In 1997, an attempt was made in this direction with the formation of the Professional Flag Football League, Inc.. The directors of the USFTL, AFTFL and the USFFL met in Cleveland, Ohio and agreed in principal to have the top nine man teams in the nation participate in four regional tournaments in the summer of 1998. The events were played in  Cleveland, Raleigh, Pittsburgh, and Albany. The winners of these four events would take home $2,500 in cash and play a single elimination "Pro Flag Bowl" on the Hall of Fame field in Canton, Ohio. The Cleveland Gibbs team won three of the events and $7,500 in cash. They met in Canton with the Baltimore Cowboys, the Metro Chiefs from Washington, DC, and New York's LoMonico's. Cleveland played a Baltimore team that featured former Virginia QB Shawn Moore and Maryland QB Brian Cummings in the Championship Game. Cleveland won a hard fought game and added a Pro Championship Ring to their long history of flag football successes. 

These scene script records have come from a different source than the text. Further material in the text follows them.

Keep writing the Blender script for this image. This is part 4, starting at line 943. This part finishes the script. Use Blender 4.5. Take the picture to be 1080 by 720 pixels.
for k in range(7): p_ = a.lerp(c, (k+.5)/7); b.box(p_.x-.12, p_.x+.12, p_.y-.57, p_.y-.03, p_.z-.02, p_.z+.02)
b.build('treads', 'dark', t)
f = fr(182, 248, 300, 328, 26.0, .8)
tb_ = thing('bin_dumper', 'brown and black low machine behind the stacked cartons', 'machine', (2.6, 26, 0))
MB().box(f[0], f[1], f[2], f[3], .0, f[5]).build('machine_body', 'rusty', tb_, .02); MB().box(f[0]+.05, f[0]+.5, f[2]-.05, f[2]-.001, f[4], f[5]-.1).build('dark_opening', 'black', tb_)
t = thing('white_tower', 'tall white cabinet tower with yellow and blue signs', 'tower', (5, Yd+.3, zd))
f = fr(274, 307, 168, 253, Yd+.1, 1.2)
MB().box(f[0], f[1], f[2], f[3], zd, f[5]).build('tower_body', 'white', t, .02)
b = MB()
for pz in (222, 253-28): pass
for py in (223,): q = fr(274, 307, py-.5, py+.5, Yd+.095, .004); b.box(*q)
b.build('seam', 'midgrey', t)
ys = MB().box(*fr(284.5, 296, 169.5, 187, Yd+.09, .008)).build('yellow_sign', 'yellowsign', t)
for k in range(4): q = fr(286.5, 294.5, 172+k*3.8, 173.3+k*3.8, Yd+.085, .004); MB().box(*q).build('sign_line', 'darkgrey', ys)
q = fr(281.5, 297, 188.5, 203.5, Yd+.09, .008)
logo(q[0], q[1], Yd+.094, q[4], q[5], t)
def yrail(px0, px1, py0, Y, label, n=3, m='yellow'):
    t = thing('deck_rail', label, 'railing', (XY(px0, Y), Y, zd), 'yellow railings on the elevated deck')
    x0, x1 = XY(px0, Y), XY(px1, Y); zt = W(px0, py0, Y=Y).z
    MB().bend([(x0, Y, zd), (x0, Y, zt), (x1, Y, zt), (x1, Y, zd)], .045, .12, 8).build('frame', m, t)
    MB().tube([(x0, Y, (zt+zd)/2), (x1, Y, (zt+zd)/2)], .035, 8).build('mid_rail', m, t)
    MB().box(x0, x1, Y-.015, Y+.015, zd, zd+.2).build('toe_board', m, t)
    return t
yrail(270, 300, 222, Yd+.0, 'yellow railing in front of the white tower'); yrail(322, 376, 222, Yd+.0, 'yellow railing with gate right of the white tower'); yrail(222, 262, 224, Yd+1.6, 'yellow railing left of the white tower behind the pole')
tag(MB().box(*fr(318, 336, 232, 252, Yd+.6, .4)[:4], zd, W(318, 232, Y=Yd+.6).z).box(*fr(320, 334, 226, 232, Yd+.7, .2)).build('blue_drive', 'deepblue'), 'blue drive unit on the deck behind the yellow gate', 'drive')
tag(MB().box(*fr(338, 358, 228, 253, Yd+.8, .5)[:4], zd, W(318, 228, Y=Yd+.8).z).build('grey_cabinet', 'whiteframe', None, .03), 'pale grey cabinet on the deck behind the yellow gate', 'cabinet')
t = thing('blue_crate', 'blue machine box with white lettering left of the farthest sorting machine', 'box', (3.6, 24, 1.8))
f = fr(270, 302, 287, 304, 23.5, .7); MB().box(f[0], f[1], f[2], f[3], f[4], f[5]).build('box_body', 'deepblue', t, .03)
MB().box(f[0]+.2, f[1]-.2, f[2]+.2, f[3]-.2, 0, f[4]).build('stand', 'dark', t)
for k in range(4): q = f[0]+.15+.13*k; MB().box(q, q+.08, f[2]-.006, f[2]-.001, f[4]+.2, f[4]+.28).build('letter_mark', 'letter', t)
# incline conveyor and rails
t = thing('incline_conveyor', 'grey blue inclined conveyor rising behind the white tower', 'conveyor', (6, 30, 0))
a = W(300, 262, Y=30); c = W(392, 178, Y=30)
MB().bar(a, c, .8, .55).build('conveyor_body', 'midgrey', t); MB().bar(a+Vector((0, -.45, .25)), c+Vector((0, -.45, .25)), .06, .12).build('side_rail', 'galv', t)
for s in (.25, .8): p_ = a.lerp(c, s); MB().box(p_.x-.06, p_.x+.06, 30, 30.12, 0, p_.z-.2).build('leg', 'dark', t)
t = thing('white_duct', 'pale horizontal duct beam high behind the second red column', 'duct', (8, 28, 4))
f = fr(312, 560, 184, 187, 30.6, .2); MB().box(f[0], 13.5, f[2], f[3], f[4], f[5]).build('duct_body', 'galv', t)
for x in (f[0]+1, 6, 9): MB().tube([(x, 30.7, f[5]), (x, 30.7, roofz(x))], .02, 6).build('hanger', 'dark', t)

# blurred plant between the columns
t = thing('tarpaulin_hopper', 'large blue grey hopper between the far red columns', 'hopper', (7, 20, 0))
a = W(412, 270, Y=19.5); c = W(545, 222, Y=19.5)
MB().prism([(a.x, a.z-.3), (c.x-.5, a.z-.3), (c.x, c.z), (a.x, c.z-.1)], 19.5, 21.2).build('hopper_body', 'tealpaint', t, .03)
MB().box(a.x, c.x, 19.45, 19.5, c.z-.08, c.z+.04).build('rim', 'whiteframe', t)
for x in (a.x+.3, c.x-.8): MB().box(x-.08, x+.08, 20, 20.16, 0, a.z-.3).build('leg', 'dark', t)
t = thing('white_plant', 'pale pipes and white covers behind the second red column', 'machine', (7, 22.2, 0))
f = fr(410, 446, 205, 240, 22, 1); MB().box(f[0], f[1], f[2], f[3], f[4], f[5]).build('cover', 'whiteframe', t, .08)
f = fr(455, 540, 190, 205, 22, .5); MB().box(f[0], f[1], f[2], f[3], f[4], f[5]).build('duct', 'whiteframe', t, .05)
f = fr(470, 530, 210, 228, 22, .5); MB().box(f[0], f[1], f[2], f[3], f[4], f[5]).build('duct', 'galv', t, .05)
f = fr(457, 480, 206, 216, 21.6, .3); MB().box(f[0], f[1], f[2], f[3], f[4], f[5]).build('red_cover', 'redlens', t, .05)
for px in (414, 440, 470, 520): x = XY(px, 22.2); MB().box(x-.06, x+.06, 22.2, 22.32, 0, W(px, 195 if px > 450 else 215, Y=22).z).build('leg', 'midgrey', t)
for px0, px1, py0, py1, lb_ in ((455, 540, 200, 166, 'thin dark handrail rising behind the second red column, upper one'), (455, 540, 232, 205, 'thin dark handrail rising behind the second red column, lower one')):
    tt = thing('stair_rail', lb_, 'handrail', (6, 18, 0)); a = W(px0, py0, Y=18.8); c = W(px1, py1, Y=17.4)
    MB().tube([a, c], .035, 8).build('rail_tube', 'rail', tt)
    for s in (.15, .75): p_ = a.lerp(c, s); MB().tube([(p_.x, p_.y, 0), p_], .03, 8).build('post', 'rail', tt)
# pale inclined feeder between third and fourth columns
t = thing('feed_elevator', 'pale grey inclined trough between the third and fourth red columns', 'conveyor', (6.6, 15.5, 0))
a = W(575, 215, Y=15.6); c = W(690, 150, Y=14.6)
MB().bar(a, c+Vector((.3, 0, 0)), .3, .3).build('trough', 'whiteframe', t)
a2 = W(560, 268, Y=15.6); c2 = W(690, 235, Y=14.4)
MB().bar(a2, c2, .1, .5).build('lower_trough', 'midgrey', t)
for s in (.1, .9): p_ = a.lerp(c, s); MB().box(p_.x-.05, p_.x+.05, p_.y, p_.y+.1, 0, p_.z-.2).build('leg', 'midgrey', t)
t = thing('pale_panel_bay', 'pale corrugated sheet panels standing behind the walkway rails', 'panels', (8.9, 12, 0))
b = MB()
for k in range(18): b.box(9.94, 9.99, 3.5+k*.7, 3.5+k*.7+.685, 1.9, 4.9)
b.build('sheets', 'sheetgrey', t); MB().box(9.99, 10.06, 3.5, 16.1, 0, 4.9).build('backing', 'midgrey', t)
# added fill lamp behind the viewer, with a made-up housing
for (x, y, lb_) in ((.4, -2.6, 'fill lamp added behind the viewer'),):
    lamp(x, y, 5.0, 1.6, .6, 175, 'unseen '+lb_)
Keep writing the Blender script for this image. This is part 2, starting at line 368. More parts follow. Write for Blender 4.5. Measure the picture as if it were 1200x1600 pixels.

Cleveland Gibbs - 1998 Pro Flag Bowl Champions

Cutters - 1999 Pro-Flag Challenge Champions

In 1999, the PFFL played the first ever professional flag football travel schedule with teams in Buffalo, Cleveland, Columbus, Dayton, Toledo, and Indianapolis. The games were played in regulation format. Cleveland  won the regular season with the best record overall. But with three teams folding before the end of regular season play and a failure of the Buffalo team and Cleveland team to play the scheduled league championship game, the league was deemed only a partial success. The failure of league play was overshadowed a successful six event Pro-Flag Challenge Tournament series that saw a great Cutters team from Maryland win the 2nd Pro Flag Football Championship in Atlantic City.

Will there be an attempt to unite the leagues again ... the history of flag football  has not been written, but chances are slim. Why? Because flag football has become BIG BUSINESS.